#### Raw data

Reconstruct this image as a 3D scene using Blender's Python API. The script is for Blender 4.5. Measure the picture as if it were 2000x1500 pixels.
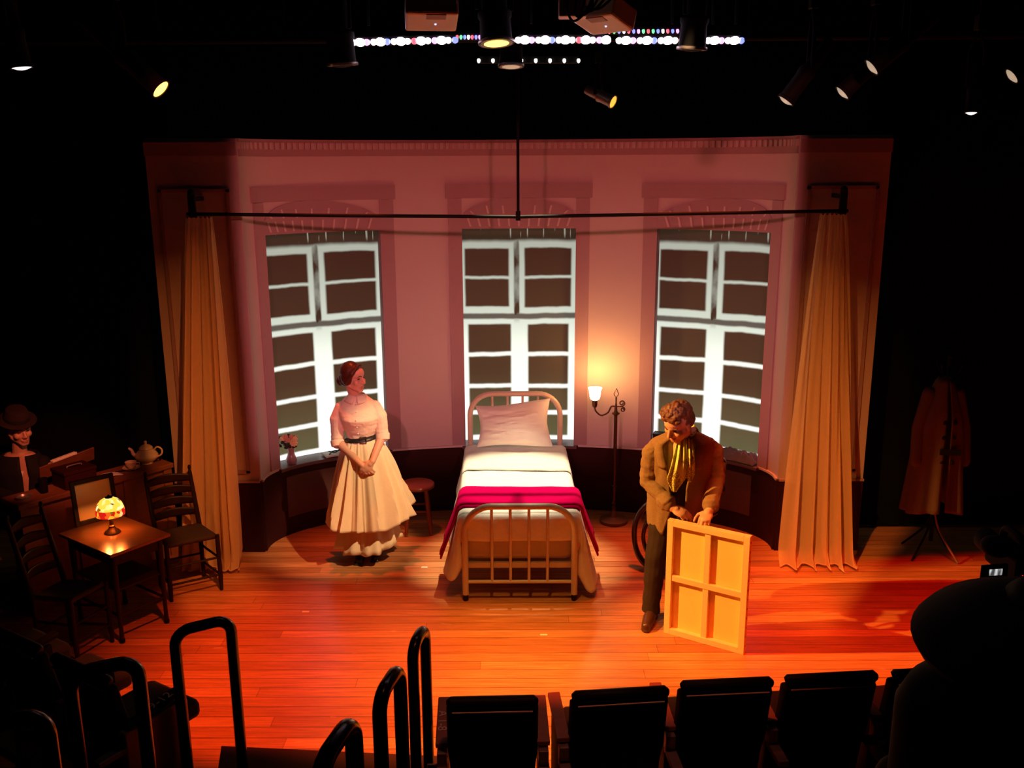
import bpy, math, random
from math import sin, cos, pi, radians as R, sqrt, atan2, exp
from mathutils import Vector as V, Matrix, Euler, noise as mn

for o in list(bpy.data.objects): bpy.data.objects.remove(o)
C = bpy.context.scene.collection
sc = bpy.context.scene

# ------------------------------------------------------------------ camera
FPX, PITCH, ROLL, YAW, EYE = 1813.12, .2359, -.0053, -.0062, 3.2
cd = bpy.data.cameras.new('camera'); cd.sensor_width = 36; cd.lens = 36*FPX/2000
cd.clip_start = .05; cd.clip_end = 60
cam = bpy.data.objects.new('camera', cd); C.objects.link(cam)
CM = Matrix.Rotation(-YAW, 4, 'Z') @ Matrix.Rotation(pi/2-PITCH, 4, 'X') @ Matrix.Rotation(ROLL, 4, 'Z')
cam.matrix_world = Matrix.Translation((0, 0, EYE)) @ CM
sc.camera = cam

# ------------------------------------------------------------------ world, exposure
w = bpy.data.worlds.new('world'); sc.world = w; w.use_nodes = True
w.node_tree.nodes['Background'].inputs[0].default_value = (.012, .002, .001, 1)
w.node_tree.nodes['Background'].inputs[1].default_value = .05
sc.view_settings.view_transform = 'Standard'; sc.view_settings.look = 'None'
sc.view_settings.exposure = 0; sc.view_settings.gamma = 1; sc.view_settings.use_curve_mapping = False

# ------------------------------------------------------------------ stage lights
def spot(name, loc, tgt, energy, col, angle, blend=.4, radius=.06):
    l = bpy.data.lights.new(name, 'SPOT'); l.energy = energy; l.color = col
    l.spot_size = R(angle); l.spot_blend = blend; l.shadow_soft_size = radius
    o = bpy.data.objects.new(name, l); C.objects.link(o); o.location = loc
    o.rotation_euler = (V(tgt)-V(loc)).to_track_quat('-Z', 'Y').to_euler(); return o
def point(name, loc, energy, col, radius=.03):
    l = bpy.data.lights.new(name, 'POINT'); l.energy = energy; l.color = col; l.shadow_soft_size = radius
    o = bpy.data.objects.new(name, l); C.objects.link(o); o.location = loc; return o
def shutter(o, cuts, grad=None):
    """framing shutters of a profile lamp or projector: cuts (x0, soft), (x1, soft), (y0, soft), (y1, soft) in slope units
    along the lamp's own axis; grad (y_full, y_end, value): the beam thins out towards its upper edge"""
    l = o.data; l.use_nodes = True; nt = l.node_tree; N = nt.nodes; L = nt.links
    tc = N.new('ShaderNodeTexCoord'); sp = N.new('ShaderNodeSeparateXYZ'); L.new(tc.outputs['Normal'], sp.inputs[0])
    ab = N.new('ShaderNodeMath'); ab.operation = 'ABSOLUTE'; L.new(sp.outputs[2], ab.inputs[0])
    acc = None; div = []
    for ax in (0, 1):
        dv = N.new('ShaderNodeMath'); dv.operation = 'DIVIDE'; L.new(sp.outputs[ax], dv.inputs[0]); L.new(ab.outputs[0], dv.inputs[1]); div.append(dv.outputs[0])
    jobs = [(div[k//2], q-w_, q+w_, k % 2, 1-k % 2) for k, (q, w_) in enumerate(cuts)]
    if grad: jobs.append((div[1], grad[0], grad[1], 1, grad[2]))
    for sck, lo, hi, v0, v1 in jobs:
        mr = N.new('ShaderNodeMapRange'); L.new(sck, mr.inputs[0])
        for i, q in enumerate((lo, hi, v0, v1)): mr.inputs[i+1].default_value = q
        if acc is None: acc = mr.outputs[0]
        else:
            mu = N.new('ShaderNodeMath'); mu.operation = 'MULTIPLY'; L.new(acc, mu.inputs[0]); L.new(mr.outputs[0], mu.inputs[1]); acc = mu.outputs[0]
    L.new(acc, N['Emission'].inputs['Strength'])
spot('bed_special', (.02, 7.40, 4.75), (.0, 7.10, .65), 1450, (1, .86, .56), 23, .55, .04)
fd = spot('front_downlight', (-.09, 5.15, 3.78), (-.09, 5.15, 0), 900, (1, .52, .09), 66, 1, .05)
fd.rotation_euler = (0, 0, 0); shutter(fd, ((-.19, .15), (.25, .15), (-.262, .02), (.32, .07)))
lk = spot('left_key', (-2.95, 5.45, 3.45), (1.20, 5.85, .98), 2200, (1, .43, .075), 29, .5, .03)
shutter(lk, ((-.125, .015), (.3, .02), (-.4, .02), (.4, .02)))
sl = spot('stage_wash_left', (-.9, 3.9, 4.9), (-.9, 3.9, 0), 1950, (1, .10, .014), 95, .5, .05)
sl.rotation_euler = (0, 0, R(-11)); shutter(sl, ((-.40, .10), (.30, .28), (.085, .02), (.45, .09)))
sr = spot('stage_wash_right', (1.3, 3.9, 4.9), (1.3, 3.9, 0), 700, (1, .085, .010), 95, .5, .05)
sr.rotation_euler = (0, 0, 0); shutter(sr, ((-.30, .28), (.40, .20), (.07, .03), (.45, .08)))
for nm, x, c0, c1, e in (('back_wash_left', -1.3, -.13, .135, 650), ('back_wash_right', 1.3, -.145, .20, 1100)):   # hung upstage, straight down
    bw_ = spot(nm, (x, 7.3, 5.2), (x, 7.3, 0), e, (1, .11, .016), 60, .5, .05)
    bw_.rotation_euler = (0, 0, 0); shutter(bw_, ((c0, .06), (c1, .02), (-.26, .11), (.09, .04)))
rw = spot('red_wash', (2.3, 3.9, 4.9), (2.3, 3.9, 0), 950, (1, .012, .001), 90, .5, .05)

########

Work required>
State the number of lines in the data that include the string "scene", and add nothing else.

Problem solution>
3